§ **TASK TO CARRY OUT**: Your copy of the material must match it exactly, except that pictures are dropped.

§ **DATASET CONTENT**:
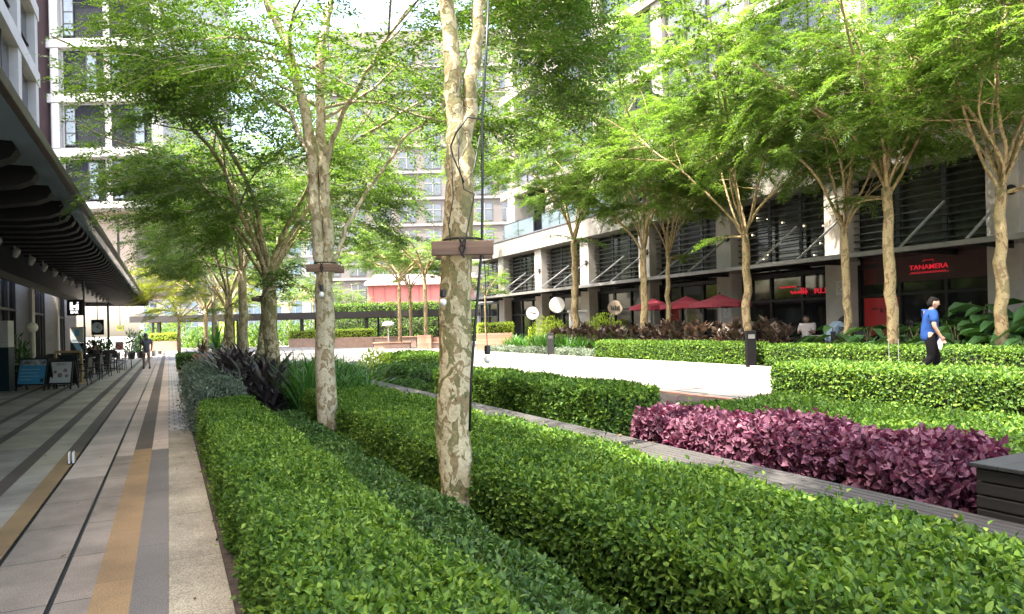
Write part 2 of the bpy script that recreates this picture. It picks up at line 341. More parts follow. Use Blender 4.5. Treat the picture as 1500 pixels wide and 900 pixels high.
LT = leafmat('feather_leaf', [(.15, (.042, .084, .018)), (.45, (.085, .145, .028)), (.7, (.145, .215, .04)), (.95, (.21, .28, .055))], .5, .42, .45, .6, (1.5, 1.7, .75), .55)
LTY = leafmat('yellow_leaf', [(.15, (.08, .13, .012)), (.5, (.16, .2, .016)), (.95, (.34, .3, .03))], .5, .5, .3, .6, (1.5, 1.5, .5), .55)  # feathery leaf colours shifted towards yellow
# ------------------------------------------------------------------ trees
BK1 = bark('mottled_bark', (.54, .46, .29), (.17, .155, .06), (.26, .19, .09), 10.5, .475)
BK3 = bark('pale_mottled_bark', (.55, .48, .34), (.24, .21, .11), (.30, .22, .12), 7.5, .41)
BK2 = bark('honey_bark', (.44, .335, .175), (.22, .18, .08), (.22, .14, .07), 5, .42)
def fronds_mesh(name, fr_, leafm, parent, rngn, pairs=7, ll=.085, lw=.034):
    P = np.array([f[0] for f in fr_]); D = nrmz(np.array([f[1] for f in fr_])); Ln = np.array([f[2] for f in fr_]); n = len(P)
    Z = np.array([[0, 0, 1.]]); Sd = nrmz(np.cross(D, Z + rngn.normal(size=(n, 3)) * .28)); U = np.cross(Sd, D)
    Vs = []; Ts = []; Ns = []; L = []
    for j in range(pairs):
        t = .12 + .88 * j / (pairs - 1)
        base = P + D * (Ln * t)[:, None] - Z * (Ln * .28 * t * t)[:, None]
        for s in (-1, 1):
            Vs.append(base + rngn.normal(size=(n, 3)) * .008)
            Ts.append(nrmz(Sd * s * .9 + D * .55 - Z * .22 + rngn.normal(size=(n, 3)) * .2)); Ns.append(nrmz(U + rngn.normal(size=(n, 3)) * .3))
            L.append(ll * (1.05 - .9 * abs(t - .45)) * (.8 + .4 * rngn.random(n)))
    L = np.concatenate(L); v, q = leaf4(np.concatenate(Vs), np.concatenate(Ts), np.concatenate(Ns), L, L * (lw / ll))
    return np_mesh(name, v, [q], leafm, None, parent)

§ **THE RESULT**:
Write part 2 of the bpy script that recreates this picture. It picks up at line 341. More parts follow. Use Blender 4.5. Treat the picture as 1500 pixels wide and 900 pixels high.
LT = leafmat('feather_leaf', [(.15, (.042, .084, .018)), (.45, (.085, .145, .028)), (.7, (.145, .215, .04)), (.95, (.21, .28, .055))], .5, .42, .45, .6, (1.5, 1.7, .75), .55)
LTY = leafmat('yellow_leaf', [(.15, (.08, .13, .012)), (.5, (.16, .2, .016)), (.95, (.34, .3, .03))], .5, .5, .3, .6, (1.5, 1.5, .5), .55)  # feathery leaf colours shifted towards yellow
# ------------------------------------------------------------------ trees
BK1 = bark('mottled_bark', (.54, .46, .29), (.17, .155, .06), (.26, .19, .09), 10.5, .475)
BK3 = bark('pale_mottled_bark', (.55, .48, .34), (.24, .21, .11), (.30, .22, .12), 7.5, .41)
BK2 = bark('honey_bark', (.44, .335, .175), (.22, .18, .08), (.22, .14, .07), 5, .42)
def fronds_mesh(name, fr_, leafm, parent, rngn, pairs=7, ll=.085, lw=.034):
    P = np.array([f[0] for f in fr_]); D = nrmz(np.array([f[1] for f in fr_])); Ln = np.array([f[2] for f in fr_]); n = len(P)
    Z = np.array([[0, 0, 1.]]); Sd = nrmz(np.cross(D, Z + rngn.normal(size=(n, 3)) * .28)); U = np.cross(Sd, D)
    Vs = []; Ts = []; Ns = []; L = []
    for j in range(pairs):
        t = .12 + .88 * j / (pairs - 1)
        base = P + D * (Ln * t)[:, None] - Z * (Ln * .28 * t * t)[:, None]
        for s in (-1, 1):
            Vs.append(base + rngn.normal(size=(n, 3)) * .008)
            Ts.append(nrmz(Sd * s * .9 + D * .55 - Z * .22 + rngn.normal(size=(n, 3)) * .2)); Ns.append(nrmz(U + rngn.normal(size=(n, 3)) * .3))
            L.append(ll * (1.05 - .9 * abs(t - .45)) * (.8 + .4 * rngn.random(n)))
    L = np.concatenate(L); v, q = leaf4(np.concatenate(Vs), np.concatenate(Ts), np.concatenate(Ns), L, L * (lw / ll))
    return np_mesh(name, v, [q], leafm, None, parent)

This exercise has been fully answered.